The company remained polite and professional in their copy, even showing appreciation for the customer at the end with simple ‘thanks’.
You can emulate the same in your dunning emails. Keep your tone friendly and helpful, but also urge your customer to update their billing information as soon as they open the email.
Creating urgency in your emails is important because then the customer will react faster. Take a look at how Netlify creates urgency in their dunning emails:
Netlify’s emails are slightly longer, but they put more emphasis on convincing the customer to take immediate action. From the very beginning, they’re asking for collaboration from the customer in this stressful situation.
After explaining the problem and providing a link to their payment page, the company dedicated a separate paragraph to further explain the next steps in the payment process.
Finally, they underline how urgent this matter is by explaining what the customer will lose if they ignore the email.

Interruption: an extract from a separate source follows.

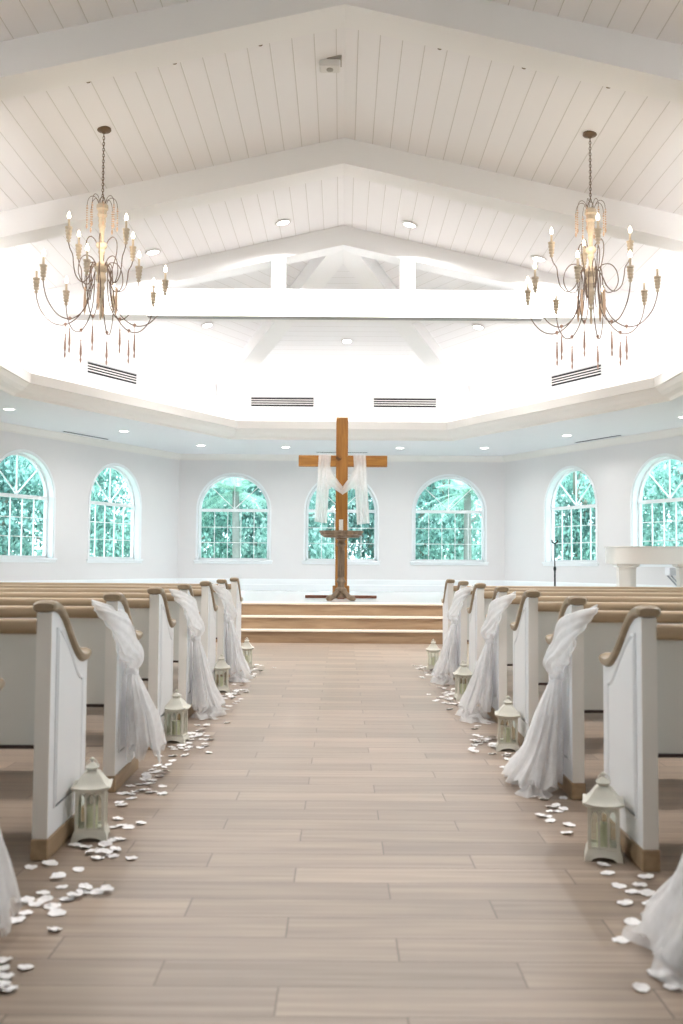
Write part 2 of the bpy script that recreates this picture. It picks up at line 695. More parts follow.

Notice that Netlify employed the right balance of urgency and professionalism without harassing the customer or seeming predatory.
All they needed was to inform the customer about a problem and they nailed it.
In the end, great customer experience can be found in unlikely places, and dunning is one of them. So seize every opportunity to help your customers and remind them how great your product and company are.
Conclusion
Yes, dunning’s main purpose is to fix payment issues, but that’s a too narrow view of this process that can bring you other opportunities.
First, you can optimize your business operations and save time by implementing automated solutions.
But most importantly, you should treat it as an opportunity to strengthen relationships with your customers. Because if you frame it in the right way, you can make them feel that you have their backs even in times of trouble.
In the end, if you want to be regarded as a forward-thinking and customer-centric company, then you should have good dunning management.